Foto: Keke Keukelaar |
Mijn lijstje met favoriete auteurs is stabieler dan mijn top
vijf lievelingsboeken. Het vreemde is dat die laatste vaak niet geschreven zijn
door die eerste – Truman Capote hoort absoluut bij mijn grootste helden, maar
ik kan (momenteel althans) niet zijn ultieme titel kiezen.
Evengoed is er een boek dat vermoedelijk altijd in mijn
onbewoond eiland-koffer zal blijven zitten: De
zevensprong van Tonke Dragt. Eerst zag ik de televisieserie, vervolgens
vroeg en kreeg ik het boek voor mijn negende verjaardag. Allebei op hun eigen
manier vind ik ze nog altijd even spannend, origineel en tijdloos. Het boek
herlees ik af en toe, de serie heb ik vorige maand op dvd besteld. Wat me
aanspreekt is de gelijkwaardige communicatie tussen kinderen en volwassenen. En
de volstrekt aardse en alledaagse manier waarop Dragt magie inzet. Niks
zweverigs aan. Alles is uiteindelijk logisch te verklaren. Daar houd ik wel
van.
Als ik aan een boek of bundel werk, lees ik vooral
non-fictie. De laatste jaren gaat die vooral over dood, rouw en ziekte – de
thema’s waar ik ook over schrijf. Tijdens het maken van Sanatorium verdiepte ik me vooral in de medische geschiedenis,
arts-patiëntverhoudingen
en de beleving die de mens heeft van zijn lichaam. Daar komt dan voor de
argeloze lezer niet veel van in mijn gedichten terecht, maar voor mijzelf maakt
het dat ik een tijdlang in de omgeving verkeer waar mijn boek uit ontstaat.

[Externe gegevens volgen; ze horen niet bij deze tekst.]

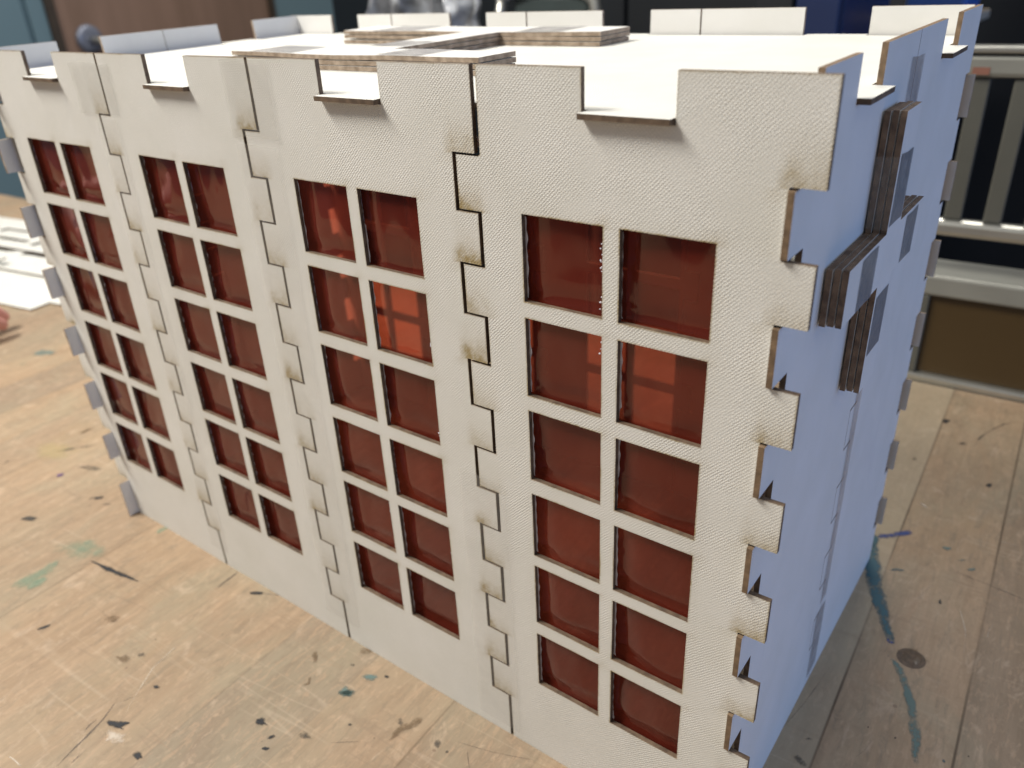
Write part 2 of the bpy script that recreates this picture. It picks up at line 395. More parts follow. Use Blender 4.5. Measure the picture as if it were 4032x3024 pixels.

Zoiets. Het beste boek dat ik in dit genre de afgelopen jaren las is Rigor Mortis van Mary Roach. De originele
titel is Stiff. Onderzoeksjournaliste
Roach verkent de wereld van dood en uitvaart. Dat doet ze zonder oordeel over
wat misschien vies, raar of eng is, en met heel veel ironie. Inmiddels heb ik
al haar boeken gelezen, die voeren van ruimtevaart tot seks, maar Rigor Mortis blijf ik opslaan.
Romans lees ik zelden twee keer. Niet uit onwil, maar omdat
er altijd zoveel nieuwe klaar liggen. Maar Vergeef
ons van A. M. Homes gaat een uitzondering zijn. Ik heb een exemplaar van
mijn geliefde verslonden, en het evengoed onlangs zelf gekocht. Ook deze roman
gaat over rouw. En over controle – vooral het gebrek eraan. Zelf ben ik gek op
de illusie de dingen in de hand te hebben. In Vergeef ons wordt die ballon doorgeprikt op een vaak hilarische,
maar vooral ook ontroerende manier.
Die twee kwaliteiten heeft ook John Irving. Een van de
weinige schrijvers waar ik ALLES van heb, en waarvoor ik bij wijze van spreken
een slaapzak voor de boekwinkel leg als er een nieuwe roman verschijnt. Ik denk
dat Een zoon van het circus mijn
favoriet is, ook omdat hij het decor eens verplaatst naar een heel andere plek,
India. Aan de andere kant: feitelijk schrijft hij steeds hetzelfde boek, en
toch blijft het fris, nieuw, prikkelend. Dat is weinig auteurs gegeven.
Tenslotte poëzie, want momenteel ben ik iets meer
dichter dan romanschrijver – binnenkort draait dat weer om denk ik. Een van
mijn favoriete dichters van de laatste tijd is William Carlos Williams –
trouwens niet geheel toevallig een arts. Ik heb van hem Selected poems, maar wat mij betreft kun je ook gaan voor de Collected poems. Een van zijn krachten
is dat je hem bijna hoort als je hem leest, de ‘adem’ van de gedichten is heel
duidelijk. Hoe vreemd zijn beelden soms ook zijn, hij zegt waar het op staat.
Ook dat is niet alle auteurs gegeven.